Road - road/trackway, Camus, Co. Tipperary
Co. Tipperary |
Roads & Tracks
In a level Tipperary pasture, a low ridge of stone and sod runs across the ground at barely a hand's breadth above the surrounding grass.
It is a trackway, roughly 2.4 metres wide, and what makes it quietly remarkable is how much of its old logic survives. The best-preserved section runs westward for 24 metres from a roadside gate before turning almost at a right angle to continue southward, its edges still lined with rough stone kerbing that keeps the whole thing legible as a deliberate, engineered path rather than a natural feature of the land.
The trackway appears to date from the 18th or 19th century, and the first edition six-inch Ordnance Survey map of 1840 records two distinct sections of it. One led from the road toward a building and a lime kiln, a lime kiln being a small industrial structure used to burn limestone into quicklime for agricultural use, common across rural Ireland in this period.
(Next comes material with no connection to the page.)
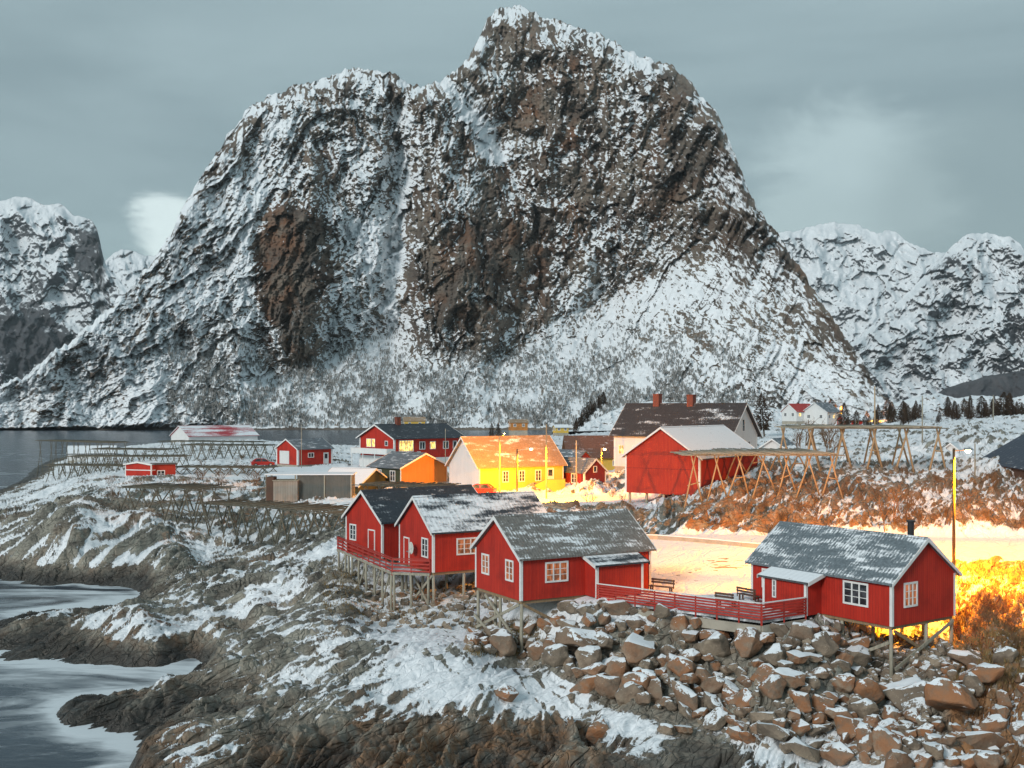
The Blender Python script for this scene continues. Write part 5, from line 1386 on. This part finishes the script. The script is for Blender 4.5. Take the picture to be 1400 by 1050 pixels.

The second section ran south-eastward from the ruins of Camus Castle. Curving banks that connect these two lengths of track are thought to be the remnants of walls rather than earthworks in their own right. The more westerly section eventually approaches a bawn, the defensive enclosure associated with a castle or fortified house, and its traces merge into the levelled scarp of that feature. Beyond a small stream crossing, the track continues for at least 40 metres up a gentle slope into what are now the landscaped grounds of Camas Park House, where the surface has been considerably altered. The whole arrangement suggests a working agricultural and domestic landscape, linking road, kiln, castle, and house across ground that has been in continuous use for centuries.